The Eternal Zero 永遠の0
It happens often when I get emotional and cry in the airplane on the way back from Japan. But this time, not so much. Maybe because it was still pretty much “Japan” in the plane! It’s been 30 years since I flew with ANA (All Nippon Airways). My first time was domestic flight from Kumamoto to Osaka. I was in middle school.
Although the appetizing smell of curry filled the cabin, I couldn’t choose between the usual two selections of main meal. This time, chicken (curry) or shrimp (tempura rice). Desparate, I asked the attendant for her recommendation. She said definitely the shrimp. And the egg over rice was so delicious. The breakfast was an easy choice— rice with hot green tea, my favorite. The provided bottled water was from Kurobe, Nagano, where we visited during this trip. The drink with rice cracker was my first ever alcohol above clouds. The Japanese sake tasted so good. And the attendant who helped me throughout was so sweet and nice.

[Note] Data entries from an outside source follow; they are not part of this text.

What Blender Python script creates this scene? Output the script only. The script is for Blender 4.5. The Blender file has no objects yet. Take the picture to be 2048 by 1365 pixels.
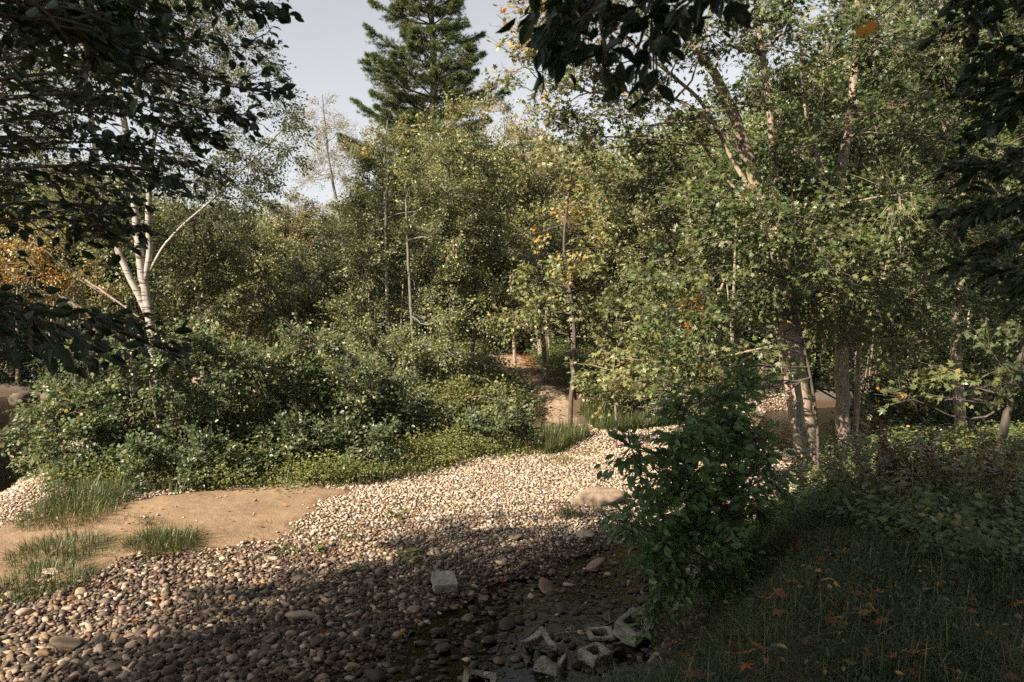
import bpy, math
import numpy as np
from mathutils import Vector
rng = np.random.default_rng(11)
R = math.radians
S = bpy.context.scene
COL = S.collection

# ------------------------------------------------------------------ camera, sky, sun, exposure
CAM = np.array([0.0, 0.0, 2.5]); PITCH = R(3.0); FPX = 1593.0
cd = bpy.data.cameras.new("camera"); co = bpy.data.objects.new("camera", cd); COL.objects.link(co)
cd.lens = 28.0; cd.sensor_width = 36.0; cd.clip_end = 2000; cd.clip_start = 0.05
co.location = CAM; co.rotation_euler = (R(90) - PITCH, 0, 0)
cd.dof.use_dof = True; cd.dof.focus_distance = 11.0; cd.dof.aperture_fstop = 5.6
S.camera = co
SUN = np.array([-0.62, -0.49, 0.60]); SUN = SUN / np.linalg.norm(SUN)
SUN_EL = math.asin(SUN[2]); SUN_AZ = math.atan2(SUN[0], SUN[1])
w = bpy.data.worlds.new("World"); S.world = w; w.use_nodes = True
nt = w.node_tree; bg = nt.nodes["Background"]
sky = nt.nodes.new("ShaderNodeTexSky"); sky.sky_type = 'NISHITA'; sky.sun_disc = False
sky.sun_elevation = SUN_EL; sky.sun_rotation = SUN_AZ
sky.air_density = 1.0; sky.dust_density = 1.5; sky.ozone_density = 1.6
hs = nt.nodes.new("ShaderNodeHueSaturation"); hs.inputs['Saturation'].default_value = 0.17
nt.links.new(sky.outputs[0], hs.inputs['Color']); nt.links.new(hs.outputs[0], bg.inputs[0])
bg.inputs[1].default_value = 0.064
ld = bpy.data.lights.new("sun", 'SUN'); lo = bpy.data.objects.new("sun", ld); COL.objects.link(lo)
ld.energy = 5.0; ld.angle = R(0.5); ld.color = (1.0, 0.85, 0.66)
lo.rotation_euler = Vector(SUN.tolist()).to_track_quat('Z', 'Y').to_euler()
S.view_settings.view_transform = 'Standard'; S.view_settings.look = 'None'
S.view_settings.exposure = 1.5; S.view_settings.gamma = 1.0
S.cycles.max_bounces = 5; S.cycles.diffuse_bounces = 1; S.cycles.glossy_bounces = 2
S.cycles.transmission_bounces = 4; S.cycles.transparent_max_bounces = 6
S.cycles.caustics_reflective = False; S.cycles.caustics_refractive = False
S.cycles.use_denoising = False

# ------------------------------------------------------------------ small maths
def ray(px, py):
    f = np.array([0, math.cos(PITCH), -math.sin(PITCH)]); u = np.array([0, math.sin(PITCH), math.cos(PITCH)])
    return f + u * (682.5 - py) / FPX + np.array([1, 0, 0]) * (px - 1024) / FPX
def W(px, py, y):
    d = ray(px, py); return CAM + d * (y / d[1])
def ss(a, b, t):
    t = np.clip((t - a) / (b - a), 0, 1); return t * t * (3 - 2 * t)
def sdist(poly, X, Y):
    """signed distance to a closed polygon, positive inside"""
    P = np.asarray(poly, float); X = np.asarray(X, float); Y = np.asarray(Y, float)
    best = np.full(X.shape, 1e9); ins = np.zeros(X.shape, bool)
    for i in range(len(P)):
        a = P[i]; b = P[(i + 1) % len(P)]
        dx, dy = b - a; L = dx * dx + dy * dy + 1e-12
        t = np.clip(((X - a[0]) * dx + (Y - a[1]) * dy) / L, 0, 1)
        best = np.minimum(best, np.hypot(X - a[0] - t * dx, Y - a[1] - t * dy))
        c = ((a[1] > Y) != (b[1] > Y))
        xi = (b[0] - a[0]) * (Y - a[1]) / (b[1] - a[1] + 1e-12) + a[0]
        ins ^= c & (X < xi)
    return np.where(ins, best, -best)
def wob(X, Y, s=1.0, k=0):
    """cheap smooth noise in about -1..1"""
    X = np.asarray(X, float) / s; Y = np.asarray(Y, float) / s
    return (np.sin(X * 1.7 + 1.3 * np.sin(Y * 1.1 + k) + k) + np.sin(Y * 2.3 + 1.7 * np.sin(X * 0.9 + 2 * k)) + np.sin(X * 3.1 - Y * 2.7 + 3 * k) * 0.6) / 2.6

def flat(px, py, z=0.0):
    d = ray(px, py); t = (z - CAM[2]) / d[2]; p = CAM + d * t; return (p[0], p[1])
BANK = [(-40, 2.0), (-6, 2.4), (-1.5, 2.9), (0.2, 4.0), (0.85, 5.0), (1.25, 6.2), (1.9, 7.4), (2.75, 8.5), (3.45, 9.6), (3.7, 10.9), (5, 11.9), (9, 12.8), (40, 13), (40, -40), (-40, -40)]
ISLE = [(-5.9, 10.2), (-4.5, 9.7), (-2.2, 10.3), (-0.7, 11.2), (0.3, 12.5), (0.8, 13.6), (1.0, 14.6), (1.9, 14.6), (3.0, 15.4), (3.6, 17), (4.4, 22), (12, 24), (60, 26), (60, 300), (-60, 300), (-12, 34), (-9.3, 25), (-7.6, 16)]
RIVER = [(-5.9, 9.0), (-6.3, 11), (-7.7, 16), (-9.2, 22), (-12, 34), (-19, 36), (-13.8, 22.5), (-17, 20.5), (-40, 19), (-40, 7.2), (-10, 7.6)]
FARB = [(-13.6, 22.3), (-16.8, 20.6), (-40, 19.2), (-200, 19), (-200, 300), (-60, 300), (-19, 36)]
STREAM = [flat(1560, 985), flat(1400, 1010), flat(1290, 1060), flat(1215, 1082), flat(1120, 1125), flat(1040, 1150), flat(950, 1195), flat(870, 1240), flat(760, 1300), flat(690, 1345), flat(600, 1420),
          (-1.2, 3.2), (-0.2, 3.7), (0.55, 4.5), (1.05, 5.5), (1.5, 6.8), (2.1, 7.9), (3.0, 8.9), (3.6, 10.2)]
BACKC = [(3.9, 12.4), (5.5, 13.2), (10, 14.5), (40, 15), (40, 22), (12, 21.5), (5.5, 19.5), (4.2, 16)]
PATHC = [W(1120, 880, 14.1)[:2], W(1125, 840, 15.4)[:2], W(1100, 800, 17.3)[:2], W(1060, 765, 19.5)[:2], W(1035, 735, 22)[:2], W(1010, 705, 26)[:2], W(995, 680, 33)[:2]]
def height(X, Y):
    X = np.asarray(X, float); Y = np.asarray(Y, float)
    n = wob(X, Y, 1.3) * 0.035 + wob(X, Y, 0.5, 2) * 0.012
    z = 0.05 + n + 0.07 * ss(6.5, 10, Y)
    b = sdist(BANK, X, Y) + wob(X, Y, 0.6, 1) * 0.12
    z = z + ss(-0.1, 1.15, b) * (0.92 - 0.52 * ss(4.0, 9, Y)) + ss(1, 6, b) * 0.12 * wob(X, Y, 2.0, 4)
    i = sdist(ISLE, X, Y)
    z = z + ss(0, 3.0, i) * 0.38 + ss(2.5, 14, i) * 0.75 + ss(8, 60, i) * 2.5 + ss(0, 2, i) * 0.05 * wob(X, Y, 1.7, 5)
    z = z - 0.55 * ss(-0.15, 1.6, sdist(RIVER, X, Y)) + 2.2 * ss(0, 7, sdist(FARB, X, Y))
    z = z - 0.17 * ss(-0.3, 0.3, sdist(STREAM, X, Y) + wob(X, Y, 0.35, 3) * 0.14)
    z = z - 0.6 * ss(-0.2, 1.6, sdist(BACKC, X, Y))
    return z
def hz(x, y): return float(height(np.array([x]), np.array([y]))[0])
def G(px, py):
    """the point of the terrain behind this pixel"""
    d = ray(px, py)
    t = 1.5 * 1.03 ** np.arange(130); P = CAM + d * (t / d[1])[:, None]
    k = np.argmax(P[:, 2] < height(P[:, 0], P[:, 1])); lo_, hi_ = t[max(k - 1, 0)], t[k]
    for _ in range(2):
        t = np.linspace(lo_, hi_, 12); P = CAM + d * (t / d[1])[:, None]
        k = np.argmax(P[:, 2] < height(P[:, 0], P[:, 1])); lo_, hi_ = t[max(k - 1, 0)], t[k]
    p = CAM + d * (hi_ / d[1]); return np.array([p[0], p[1], hz(p[0], p[1])])

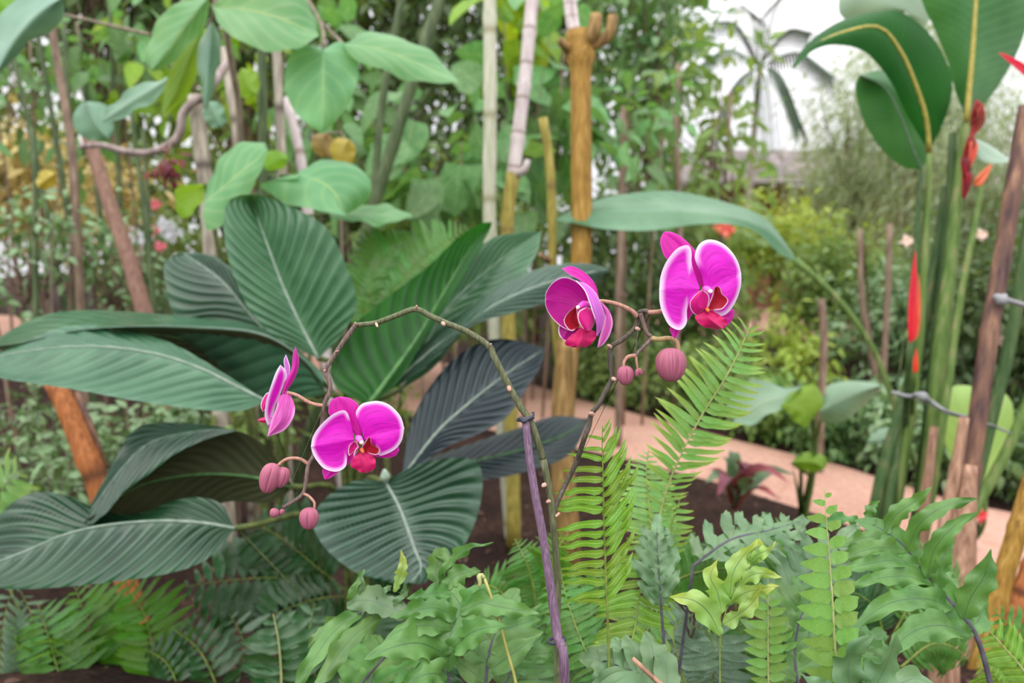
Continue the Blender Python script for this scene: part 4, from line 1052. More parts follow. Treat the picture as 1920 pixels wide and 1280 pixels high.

It was a night flight, so I wanted to make sure I had enough time to (try to) sleep. But I couldn’t help but to check out the movie selection. I watched one American movie and half of Japanese movie on the way. This time I chose a Japanese movie, “Eternal Zero”, which was 140 minutes long, longer than I wanted. But I thought I could split into two and I went ahead.
And I couldn’t stop crying. Tears kept coming and my handkerchief very wet. My daughter and husband were very surprised by my sudden crying. I ate the shrimp rice half crying, ordering my drinks with my red eyes.
It’s 8/15 today. It’s remembered as “the anniversary of the end of WWII”. Or V-Day in America. I have my opinion and beliefs but I won’t discuss it here because I believe each country has its own side of history. But for soldiers who fought, in both sides, their goal must have been to survive to live and go back to their loved ones. They must have fought to live.
“ Young ones, your today is the future which the served men wished to live”.
by Yasugi Yasuo (Speaker of Battleship Yamato)
A few hours before I left, I called my uncle who is in late eighties. He bursted to me with trembling voice, “Megumi, you must live long and well for your mother, too.” Maybe, my uncle’s voice and the message of the movie over wrapped too much for me.
My today I take on. My today someone wanted to live. I declare that I live my life fully without taking anything for granted.
日本から帰る飛行機の中で、感傷的になって涙することはいつものことですが、今回はそうでもなかった。それはきっと、飛行機の中も「ほぼ日本」だったから!30年ぶりにANA。初回は熊本から大阪までの国内線。中学生の時です。
今日は8/15。日本では終戦の日、アメリカではV-day (Victory Day)として覚えられています。自分の思いや考えはあれど、太平洋戦争がどうだったのかという議論はしません。それぞれの国でそれぞれの正義があるから。でも、どちらの国でも、戦っていた兵士さん達は、やっぱり生きて愛する人の元に戻りたかったに違いない。生きる為に戦っていたに違いない。
「若者よ、君たちが生きる「今日」という日は死んだ戦友たちが生きたかった「未来」だ」八杉康夫(戦艦大和語り部)
丁度飛行機に乗り込む数時間前、私は80半ばになる叔父と電話で話し、彼は半分泣きながら私に力強くこう言った。「めぐみちゃん、お母さんの分も生きるんやで!!お母さんの分も長生きするんやで!!」(母は私が15歳の時病気で昇天したため)
その言葉とこの映画とメッセージが重なって届いたのかもしれない。私が担っている今日という日。誰かが生きたかった私の今日。精一杯生きていくと誓います。